I listen to a lot of grungey music and a lot of kind of heavier rock music but also a lot of sensitive, light stuff. Lots of female vocals, lots of female musicians. I’d say that I’m quite influenced by lots of people like Carina Round, Kristin Hersh, all of those great ladies, but I certainly wasn’t trying to sound like them so I just played what came naturally.

She showed promise when she was tiny and it was spotted at school.

I was lucky enough to have a really wonderful infant school teacher called Mrs Banks and she is who the first album is dedicated to. I think that she just gave me all these tools, these wonderful tools. She taught me to read music when I was about three or four. It was ridiculous, I must have been ridiculously precocious. I learned how to read music then. I learned the recorder with her so that’s another little thank you to her, well maybe it’s no thanks to anybody else, having a recorder, well a three-part recorder instrumental on the latest album. But I like it.

Then when I moved to my next school I started playing violin when I was about seven.
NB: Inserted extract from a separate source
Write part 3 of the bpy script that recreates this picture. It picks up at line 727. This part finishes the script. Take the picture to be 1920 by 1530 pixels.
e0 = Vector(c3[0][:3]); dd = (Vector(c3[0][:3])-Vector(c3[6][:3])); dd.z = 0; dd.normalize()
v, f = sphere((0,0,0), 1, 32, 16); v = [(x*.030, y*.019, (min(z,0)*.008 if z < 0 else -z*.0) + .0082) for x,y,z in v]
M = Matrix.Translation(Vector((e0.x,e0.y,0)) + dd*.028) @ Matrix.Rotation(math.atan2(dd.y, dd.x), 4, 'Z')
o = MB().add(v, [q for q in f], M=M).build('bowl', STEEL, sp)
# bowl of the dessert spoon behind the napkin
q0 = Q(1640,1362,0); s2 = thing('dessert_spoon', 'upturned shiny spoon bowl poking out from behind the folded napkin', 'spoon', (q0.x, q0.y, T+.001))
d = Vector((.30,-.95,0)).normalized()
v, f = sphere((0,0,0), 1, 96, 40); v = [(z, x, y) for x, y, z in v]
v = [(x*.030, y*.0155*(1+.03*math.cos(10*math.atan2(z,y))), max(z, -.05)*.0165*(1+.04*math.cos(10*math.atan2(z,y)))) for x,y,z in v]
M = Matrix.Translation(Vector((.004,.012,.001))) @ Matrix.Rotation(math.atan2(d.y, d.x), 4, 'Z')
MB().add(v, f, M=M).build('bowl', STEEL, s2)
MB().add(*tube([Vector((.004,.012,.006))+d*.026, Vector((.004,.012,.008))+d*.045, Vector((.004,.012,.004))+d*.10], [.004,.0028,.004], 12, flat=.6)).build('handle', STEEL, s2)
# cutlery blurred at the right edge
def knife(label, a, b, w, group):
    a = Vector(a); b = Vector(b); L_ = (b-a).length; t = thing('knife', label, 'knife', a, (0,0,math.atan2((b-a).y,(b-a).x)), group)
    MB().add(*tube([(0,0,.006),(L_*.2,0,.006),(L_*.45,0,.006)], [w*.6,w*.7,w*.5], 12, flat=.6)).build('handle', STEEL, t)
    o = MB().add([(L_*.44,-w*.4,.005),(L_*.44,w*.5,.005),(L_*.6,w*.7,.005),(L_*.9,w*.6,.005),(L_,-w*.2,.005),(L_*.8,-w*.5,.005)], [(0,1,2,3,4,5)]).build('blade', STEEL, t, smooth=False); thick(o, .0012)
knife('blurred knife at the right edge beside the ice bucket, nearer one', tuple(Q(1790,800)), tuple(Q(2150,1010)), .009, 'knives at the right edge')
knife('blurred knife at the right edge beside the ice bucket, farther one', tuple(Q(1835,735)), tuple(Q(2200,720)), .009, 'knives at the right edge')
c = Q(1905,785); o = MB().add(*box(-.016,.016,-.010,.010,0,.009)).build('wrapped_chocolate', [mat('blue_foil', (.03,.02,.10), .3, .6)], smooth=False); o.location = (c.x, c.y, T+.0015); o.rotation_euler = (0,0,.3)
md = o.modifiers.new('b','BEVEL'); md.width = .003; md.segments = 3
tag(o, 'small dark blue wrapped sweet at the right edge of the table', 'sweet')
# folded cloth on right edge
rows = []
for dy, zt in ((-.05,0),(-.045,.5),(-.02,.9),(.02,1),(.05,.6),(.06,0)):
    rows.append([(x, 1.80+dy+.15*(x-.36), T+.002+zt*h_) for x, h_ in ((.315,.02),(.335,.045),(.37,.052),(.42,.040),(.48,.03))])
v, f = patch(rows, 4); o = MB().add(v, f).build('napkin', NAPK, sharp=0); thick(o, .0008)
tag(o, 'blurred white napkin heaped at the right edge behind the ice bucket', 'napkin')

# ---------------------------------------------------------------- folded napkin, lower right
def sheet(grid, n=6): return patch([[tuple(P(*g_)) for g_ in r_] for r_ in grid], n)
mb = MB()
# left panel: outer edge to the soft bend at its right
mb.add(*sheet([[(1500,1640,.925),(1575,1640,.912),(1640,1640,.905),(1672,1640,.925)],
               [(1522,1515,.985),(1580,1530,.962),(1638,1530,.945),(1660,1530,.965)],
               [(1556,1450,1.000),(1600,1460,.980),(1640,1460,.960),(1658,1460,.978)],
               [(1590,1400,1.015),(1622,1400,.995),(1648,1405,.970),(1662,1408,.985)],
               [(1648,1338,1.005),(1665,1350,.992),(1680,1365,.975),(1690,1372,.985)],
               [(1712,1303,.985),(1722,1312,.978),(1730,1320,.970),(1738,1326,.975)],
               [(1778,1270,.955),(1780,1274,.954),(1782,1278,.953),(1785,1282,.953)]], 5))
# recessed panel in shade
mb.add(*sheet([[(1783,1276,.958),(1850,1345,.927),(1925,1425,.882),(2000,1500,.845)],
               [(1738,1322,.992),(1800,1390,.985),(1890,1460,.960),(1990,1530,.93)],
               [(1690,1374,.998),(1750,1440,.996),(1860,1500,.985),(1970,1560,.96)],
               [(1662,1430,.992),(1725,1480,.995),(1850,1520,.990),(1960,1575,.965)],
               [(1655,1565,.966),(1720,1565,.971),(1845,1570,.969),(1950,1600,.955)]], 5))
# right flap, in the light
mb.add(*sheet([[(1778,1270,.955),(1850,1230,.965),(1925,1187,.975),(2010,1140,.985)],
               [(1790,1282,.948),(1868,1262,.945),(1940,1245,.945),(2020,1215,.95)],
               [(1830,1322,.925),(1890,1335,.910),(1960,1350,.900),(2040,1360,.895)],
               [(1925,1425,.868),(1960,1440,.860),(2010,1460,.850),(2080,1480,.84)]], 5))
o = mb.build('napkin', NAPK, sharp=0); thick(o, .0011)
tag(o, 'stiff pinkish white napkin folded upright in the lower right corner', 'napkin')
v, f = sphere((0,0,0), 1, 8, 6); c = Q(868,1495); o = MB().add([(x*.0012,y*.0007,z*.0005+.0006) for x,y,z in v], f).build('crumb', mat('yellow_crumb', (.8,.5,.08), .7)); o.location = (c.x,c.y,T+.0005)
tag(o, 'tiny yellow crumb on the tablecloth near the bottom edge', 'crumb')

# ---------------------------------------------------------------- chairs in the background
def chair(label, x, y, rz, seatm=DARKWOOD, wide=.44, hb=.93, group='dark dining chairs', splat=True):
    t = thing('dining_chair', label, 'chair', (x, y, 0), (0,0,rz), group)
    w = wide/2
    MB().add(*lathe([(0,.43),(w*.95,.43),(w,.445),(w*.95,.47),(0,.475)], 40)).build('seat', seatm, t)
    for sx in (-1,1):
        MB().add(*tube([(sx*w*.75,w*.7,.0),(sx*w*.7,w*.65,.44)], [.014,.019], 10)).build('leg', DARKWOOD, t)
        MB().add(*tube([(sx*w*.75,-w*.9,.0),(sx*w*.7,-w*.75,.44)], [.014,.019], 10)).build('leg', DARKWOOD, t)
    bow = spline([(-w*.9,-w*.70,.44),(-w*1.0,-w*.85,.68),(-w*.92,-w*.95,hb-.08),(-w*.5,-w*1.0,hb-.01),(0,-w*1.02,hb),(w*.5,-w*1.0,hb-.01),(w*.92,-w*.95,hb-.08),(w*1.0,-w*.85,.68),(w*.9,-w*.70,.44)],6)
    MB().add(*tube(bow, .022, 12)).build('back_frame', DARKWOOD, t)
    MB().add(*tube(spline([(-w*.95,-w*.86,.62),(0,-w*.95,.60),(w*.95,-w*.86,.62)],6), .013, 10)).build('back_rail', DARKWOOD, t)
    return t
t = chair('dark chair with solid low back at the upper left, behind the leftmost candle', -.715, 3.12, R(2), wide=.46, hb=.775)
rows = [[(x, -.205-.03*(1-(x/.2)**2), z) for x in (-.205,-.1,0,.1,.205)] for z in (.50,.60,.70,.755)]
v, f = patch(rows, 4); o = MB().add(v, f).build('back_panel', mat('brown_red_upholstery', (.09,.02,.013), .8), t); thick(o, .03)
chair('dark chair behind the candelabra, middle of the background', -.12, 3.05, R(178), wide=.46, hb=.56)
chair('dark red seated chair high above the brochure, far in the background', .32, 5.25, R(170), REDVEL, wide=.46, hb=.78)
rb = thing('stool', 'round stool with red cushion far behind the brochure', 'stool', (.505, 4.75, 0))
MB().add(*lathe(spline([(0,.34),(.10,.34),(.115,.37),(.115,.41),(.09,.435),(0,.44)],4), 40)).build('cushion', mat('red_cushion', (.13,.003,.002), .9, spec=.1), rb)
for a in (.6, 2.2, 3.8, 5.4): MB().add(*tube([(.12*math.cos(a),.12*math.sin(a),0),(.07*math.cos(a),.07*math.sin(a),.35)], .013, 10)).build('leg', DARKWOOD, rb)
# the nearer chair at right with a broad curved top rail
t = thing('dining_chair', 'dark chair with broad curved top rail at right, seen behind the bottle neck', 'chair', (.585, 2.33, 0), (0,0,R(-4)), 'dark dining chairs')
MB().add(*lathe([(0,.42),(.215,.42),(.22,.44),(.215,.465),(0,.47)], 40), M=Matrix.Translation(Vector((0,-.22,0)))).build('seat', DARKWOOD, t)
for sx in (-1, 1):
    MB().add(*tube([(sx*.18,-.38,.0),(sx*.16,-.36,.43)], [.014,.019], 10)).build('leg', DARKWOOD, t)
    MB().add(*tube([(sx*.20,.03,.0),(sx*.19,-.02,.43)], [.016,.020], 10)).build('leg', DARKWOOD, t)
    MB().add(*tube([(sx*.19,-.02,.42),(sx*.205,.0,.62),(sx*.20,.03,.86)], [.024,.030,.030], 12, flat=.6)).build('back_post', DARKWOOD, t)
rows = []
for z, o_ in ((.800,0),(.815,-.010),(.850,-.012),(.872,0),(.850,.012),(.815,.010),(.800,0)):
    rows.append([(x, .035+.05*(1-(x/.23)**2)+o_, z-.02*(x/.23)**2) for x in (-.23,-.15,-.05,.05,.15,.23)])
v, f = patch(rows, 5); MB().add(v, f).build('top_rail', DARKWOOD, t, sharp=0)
And then I played saxophone at school as well and then I started getting into kind of rock instruments when I was in my teens.

My core live set up now is ukulele, Boss RC20 loop pedal, various guitar pedals and my Telecaster.

I’ve just got an OCD Overdrive pedal, which is really beautiful.

I’ve just started using this really beautiful microphone called the Copperphone, which is really beautiful. It’s handmade, and it has this kind of vintage sound to it which is really interesting, I love it. It’s just a really nice, really unique tone, and I prefer that I get it through a microphone rather than a pedal, personally. The only thing is that it feeds back if you have it through your monitor, so it’s a whole conversation with the sound man before the gig but it’s worth it. It’s a really nice contrast for certain parts of vocals.